Sherlock Holmes and Tea

221b Baker Street is, of course, the famous address of the most well-known fictional detective in the world. Today, the Sherlock Holmes Museum is located there. It was a one bright Tuesday afternoon that I visited.

I went with a group from the Boston University Abroad program. The Student Activities Office offers us discounts on tours and activities in and around London. Most are too structured and not worth it. Some, like this one, are. Included within the £20 program price was the admission to the Sherlock Holmes Museum (average ticket price: £15) and afternoon tea at the Sherlock Hotel (average price: £20). Basically it was two for the price of one. Since I had been meaning to go to the museum and can’t say no to a good cup of tea, I jumped at the chance.

The entrance  to the Sherlock Holmes Museum.
The entrance to the Sherlock Holmes Museum. © Violet Acevedo

Most of the other people in the BU group were from various Asian countries and were studying business or finance or something similar. Overall, they were mostly interested in Sherlock Holmes, but there also was one American guy studying pre-law who knew little to nothing about the famous detective. The extent of his knowledge was the Robert Downey Jr. movies. He said he choose to take tea and go to the museum because he “wanted to get out more.”

We eventually all arrived at the 221b Baker Street after meeting up with an RA and taking the tube. Outside was a cheesy sign and an old fashioned bobby standing guard at the door. He marked off our tickets (which were really just informational pamphlets), and we were gestured inside.

Sherlock's Mantel. © Violet Acevedo
Sherlock’s Mantel. © Violet Acevedo

Up some noisy, narrow stairs was Sherlock Holmes’s bedroom. It was small, cluttered, and decorated with Victorian antiques. A deerstalker sat in a glass case on the bed. There were no signs except the occasional small slips of paper explaining what story an object came from. Most of the rest of the museum was like that. Crowded with antiques and sly references to the written stories (a knife pining correspondence to the mantel, a Persian slipper filled with tobacco, a “manuscript” of a Sherlock Holmes story on Watson’s desk, etc.)

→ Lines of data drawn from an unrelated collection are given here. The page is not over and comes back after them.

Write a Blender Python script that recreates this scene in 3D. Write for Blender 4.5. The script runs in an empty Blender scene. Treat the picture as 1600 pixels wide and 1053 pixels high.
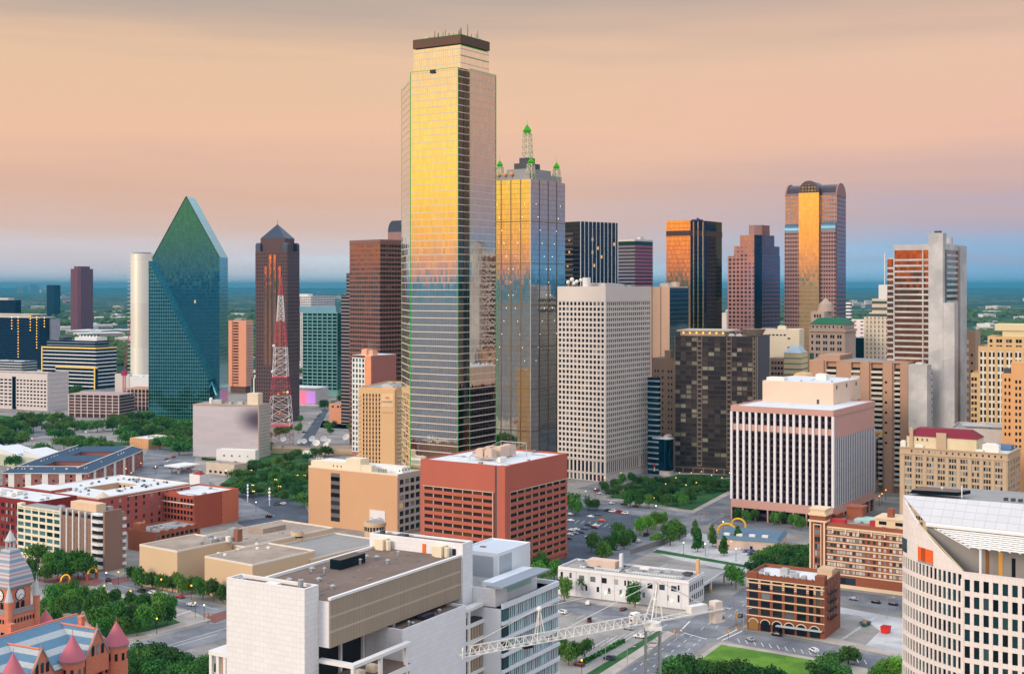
import bpy, math, random
from mathutils import Vector, Matrix
R = math.radians
rng = random.Random(7)
S = bpy.context.scene
COL = S.collection
# ---------------------------------------------------------------- camera
F, CX, CY, CAMH = 2040.0, 800.0, 448.0, 143.0      # focal length and principal point in photo pixels, eye height in metres
cd = bpy.data.cameras.new('camera'); cam = bpy.data.objects.new('camera', cd); COL.objects.link(cam)
cd.sensor_width = 36; cd.lens = F / 1600 * 36; cd.shift_y = -(526.5 - CY) / 1600
cd.clip_start = 1; cd.clip_end = 300000
cam.location = (0, 0, CAMH); cam.rotation_euler = (R(90), 0, 0)
S.camera = cam
# ---------------------------------------------------------------- render / exposure
S.view_settings.view_transform = 'Standard'; S.view_settings.look = 'None'
S.view_settings.exposure = 0; S.view_settings.gamma = 1
S.cycles.use_denoising = True
S.cycles.max_bounces = 6; S.cycles.diffuse_bounces = 3; S.cycles.glossy_bounces = 4; S.cycles.transmission_bounces = 2
S.cycles.volume_bounces = 1; S.cycles.transparent_max_bounces = 4
S.cycles.sample_clamp_indirect = 6

def lin(c, k=1.0):
    o = []
    for v in c[:3]:
        v = v / 255.0
        o.append((v / 12.92 if v <= .04045 else ((v + .055) / 1.055) ** 2.4) * k)
    return (*o, 1.0)

class NT:
    """small node helper"""
    def __init__(s, tree): s.t = tree; s.t.nodes.clear()
    def n(s, typ, ins=None, **kw):
        x = s.t.nodes.new(typ)
        for k, v in kw.items(): setattr(x, k, v)
        for k, v in (ins or {}).items(): s.set(x, k, v)
        return x
    def set(s, x, k, v):
        i = x.inputs[k]
        if isinstance(v, bpy.types.NodeSocket): s.t.links.new(v, i)
        elif isinstance(v, bpy.types.Node): s.t.links.new(v.outputs[0], i)
        else: i.default_value = v
    def m(s, op, a, b=None, c=None, clamp=False):
        x = s.n('ShaderNodeMath', operation=op); x.use_clamp = clamp
        s.set(x, 0, a)
        if b is not None: s.set(x, 1, b)
        if c is not None: s.set(x, 2, c)
        return x.outputs[0]
    def vm(s, op, a, b=None):
        x = s.n('ShaderNodeVectorMath', operation=op); s.set(x, 0, a)
        if b is not None: s.set(x, 1, b)
        return x.outputs['Value'] if op in ('DOT_PRODUCT', 'LENGTH') else x.outputs[0]
    def mix(s, f, a, b, blend='MIX'):
        x = s.n('ShaderNodeMix', data_type='RGBA', blend_type=blend)
        s.set(x, 0, f); s.set(x, 6, a); s.set(x, 7, b)
        return x.outputs[2]
    def ramp(s, f, stops, interp='LINEAR'):
        x = s.n('ShaderNodeValToRGB'); s.set(x, 0, f); cr = x.color_ramp; cr.interpolation = interp
        while len(cr.elements) < len(stops): cr.elements.new(1.0)
        for e, (p, c) in zip(cr.elements, stops): e.position = p; e.color = c
        return x.outputs[0]
    def smooth(s, v, a, b):
        x = s.n('ShaderNodeMapRange', interpolation_type='SMOOTHSTEP')
        s.set(x, 0, v); x.inputs[1].default_value = a; x.inputs[2].default_value = b
        return x.outputs[0]

# ---------------------------------------------------------------- sky
SUN_AZ = R(228)          # measured clockwise from the view axis: the sun has gone down behind the left shoulder
SUN_EL = R(20)
w = bpy.data.worlds.new('World'); S.world = w; w.use_nodes = True
t = NT(w.node_tree)
tc = t.n('ShaderNodeTexCoord').outputs['Generated']
sp = t.n('ShaderNodeSeparateXYZ', {0: tc})
el = t.m('MULTIPLY', t.m('ARCSINE', sp.outputs[2]), 180 / math.pi)          # elevation in degrees
hyp = t.m('SQRT', t.m('ADD', t.m('MULTIPLY', sp.outputs[0], sp.outputs[0]), t.m('ADD', t.m('MULTIPLY', sp.outputs[1], sp.outputs[1]), 1e-6)))
hx = t.m('DIVIDE', sp.outputs[0], hyp); hy = t.m('DIVIDE', sp.outputs[1], hyp)
GA = R(244)
sd = t.m('ADD', t.m('MULTIPLY', hx, math.sin(GA)), t.m('MULTIPLY', hy, math.cos(GA)))
# slow streaks of thin cloud
mp = t.n('ShaderNodeMapping', {0: tc}); mp.inputs['Scale'].default_value = (2.0, 2.0, 26)
nz = t.n('ShaderNodeTexNoise', {'Vector': mp, 'Scale': 1.6, 'Detail': 4.0, 'Roughness': .55})
el2 = t.m('ADD', el, t.m('MULTIPLY', t.m('SUBTRACT', nz.outputs[0], .5), 3.4))
f = t.m('DIVIDE', t.m('MAXIMUM', el2, 0.0), 40.0, clamp=True)
def stops(l): return [(d / 40.0, lin(c, k)) for d, c, k in l]
vl = t.ramp(f, stops([(0, (176, 190, 200), 1.75), (1.3, (198, 186, 190), 1.34), (2.6, (216, 184, 172), 1.1), (4.2, (228, 182, 158), 1), (6.6, (244, 194, 159), 1),
                      (9.6, (236, 194, 158), 1), (12.8, (184, 166, 154), 1), (17, (200, 196, 200), 1.3), (26, (218, 226, 238), 1.7), (40, (216, 226, 242), 1.75)]))
vr = t.ramp(f, stops([(0, (120, 172, 206), 1.75), (1.3, (130, 168, 206), 1.2), (2.6, (182, 168, 188), 1.02), (4.2, (206, 170, 168), 1), (6.6, (240, 187, 160), 1),
                      (9.6, (237, 192, 162), 1), (12.6, (204, 172, 154), 1), (17, (200, 196, 200), 1.3), (26, (218, 226, 238), 1.7), (40, (216, 226, 242), 1.75)]))
vs = t.ramp(f, stops([(0, (238, 140, 112), 1), (1.0, (252, 152, 92), 1), (2.3, (255, 176, 40), 1.15), (4.3, (255, 200, 38), 1.25), (6.8, (255, 208, 84), 1.2),
                      (9.6, (252, 206, 140), 1.1), (12.5, (255, 222, 180), 1.2), (20, (255, 232, 214), 1.9), (40, (222, 228, 240), 1.75)]))
view = t.mix(t.smooth(hx, -.1, .42), vl, vr)
sky = t.mix(t.smooth(sd, .5, .93), view, vs)
nis = t.n('ShaderNodeTexSky', sky_type='NISHITA', sun_disc=False)
nis.sun_elevation = SUN_EL; nis.sun_rotation = SUN_AZ
bg1 = t.n('ShaderNodeBackground', {'Color': sky, 'Strength': .97})
bg2 = t.n('ShaderNodeBackground', {'Color': nis.outputs[0], 'Strength': .008})
t.n('ShaderNodeOutputWorld', {0: t.n('ShaderNodeAddShader', {0: bg1, 1: bg2})})
# ---------------------------------------------------------------- sun: the last soft warm light from the west
sl = bpy.data.lights.new('sun', 'SUN'); sl.energy = 2.1; sl.angle = R(18); sl.color = (1.0, .86, .72)
so = bpy.data.objects.new('sun', sl); COL.objects.link(so)
dv = Vector((math.sin(SUN_AZ) * math.cos(SUN_EL), math.cos(SUN_AZ) * math.cos(SUN_EL), math.sin(SUN_EL)))
so.rotation_euler = (-dv).to_track_quat('-Z', 'Y').to_euler(); so.location = (0, 0, 600)

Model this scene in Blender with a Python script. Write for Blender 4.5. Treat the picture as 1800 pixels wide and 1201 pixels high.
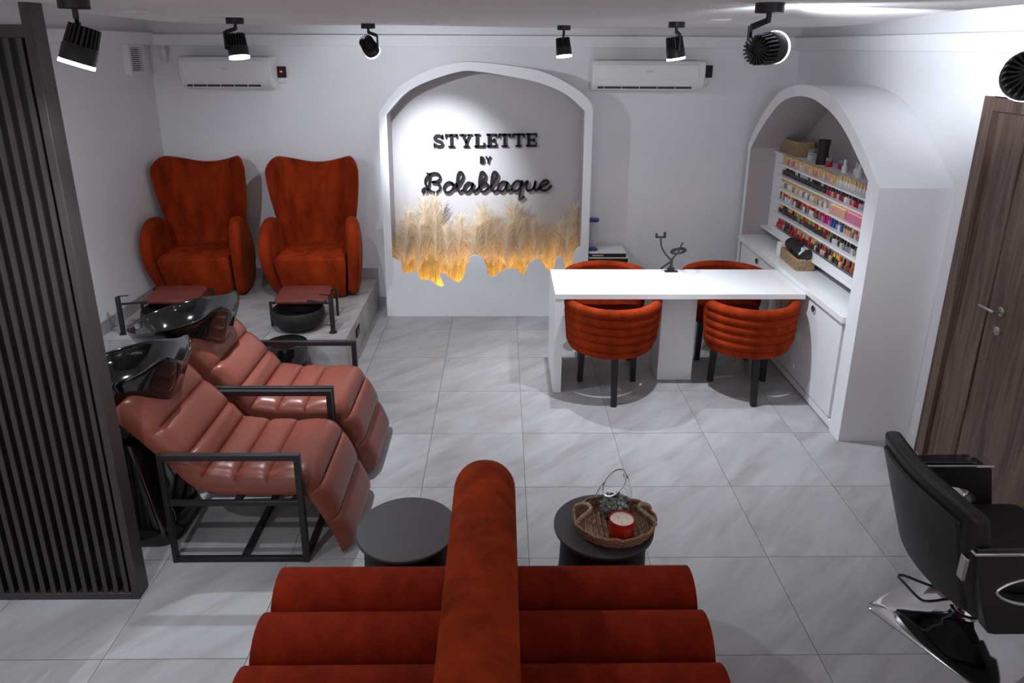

It was as if we were looking into the real home of the two characters, fact and fiction blurring to create a musty Victorian flat. Cool if you’re an avid fan, boring and mystifying if you’re not. I know because that’s what the American pre-law major looked like as he wandered around.

Moriarty's wax double. © Violet Acevedo
Moriarty’s wax double. © Violet Acevedo

On the top floor were the wax works: unnerving models of villains from classic stories such as “The Red-Headed League” and “The Speckled Band.” Some familiar faces were also there such as Irene Adler and Moriarty. They stared at the visitors with unwavering glares.

Overall, I was fairly underwhelming. The museum was interesting but poorly designed. They did a very bad job of catering to the whole range of Sherlock Holmes fans from novice to avid. Things were labeled haphazardly and briefly.  And guides, besides the pamphlet/ticket, were not easily available. Compared to the interactive and informative experience at the Jane Austen Center in Bath, the Sherlock Holmes Museum was a huge let down.

The afternoon tea was good though. The Sherlock Hotel was only a couple blocks down from the museum, and despite the name, was decorated in a very modern and genteel way. They placed us in a back room and gave us a couple coaches and arm chairs to sit on and two coffee tables to eat off of. The tea was satisfying and the food was delicious. Not too rich but very flavorful. All of the finger sandwiches, cakes, and especially the scones were eaten in relish. Completely worth the £20. I imagine even Sherlock Holmes himself would’ve been pleased.